La CDG investit également dans le domaine du logement par le biais de sa filiale CGI, qui elle même opère à travers sa filiales Diyar Al Mansour (DAM) et Immolog, dans laquelle elle détient 50% des parts. « Pour financer son activité, DAM a bénéficié, de 2009 à 2017, d’avances de la part de CDG de 714 M DH dont 424 M DH, soit plus de 59%, ont été convertis en augmentation de capital », font savoir les auteurs du rapport. Or, DAM n’a reversé lors de cette période que 52 millions de dirhams de dividendes à CGI, contre 450 millions pour Immolog. L’examen de la participation de ces deux filiales au résultat du groupe CDG fait ressortir que la participation de DAM est fluctuante.
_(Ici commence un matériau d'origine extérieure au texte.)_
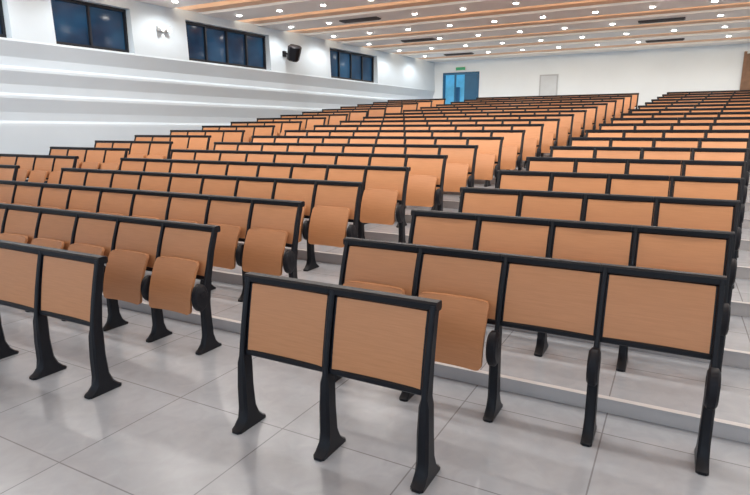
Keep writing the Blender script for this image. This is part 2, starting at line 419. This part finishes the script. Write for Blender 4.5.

Sa contribution au RNPG de la CDG est devenue négative en 2016 et s’est accentuée en 2017, passant de -68,7 millions de dirhams à -180 millions de dirhams.

Les recommandations de la Cour

Sur le plan de la gouvernance, les magistrats de la Cour des comptes recommandent aux pouvoirs publics de « procéder à la refonte du cadre juridique et institutionnel régissant la CDG, de manière à ce qu’il puisse se conformer aux meilleures pratiques de gouvernance d’entreprise » et à la CDG « de renforcer le dispositif de contrôle interne et mettre en place un dispositif de gestion des risques à l’échelle du groupe ».

Concernant la filialisation, ils appellent les dirigeants de la CDG à « procéder à la mise en conformité des filiales et participations non autorisées avec les dispositions de la loi n°39-89 », et recommandent au ministère de l’Economie et des Finances, en tant qu’autorité de tutelle de la CDG, de « s’assurer que cette dernière respecte les engagements et les objectifs au vu desquels les autorisations ont été délivrées ».

Enfin, la Cour des comptes estime que la CDG doit « se recentrer sur son métier de base notamment la conservation et la gestion des fonds d’épargne », « étudier l’opportunité de sortir de l’activité ‘bois’, des sociétés de services aux entreprises et des sociétés de développement local », « réorganiser le secteur touristique et étudier l’opportunité de sortir de l’exploitation directe des unités hôtelières » et « sortir du segment d’activité logement économique et social ».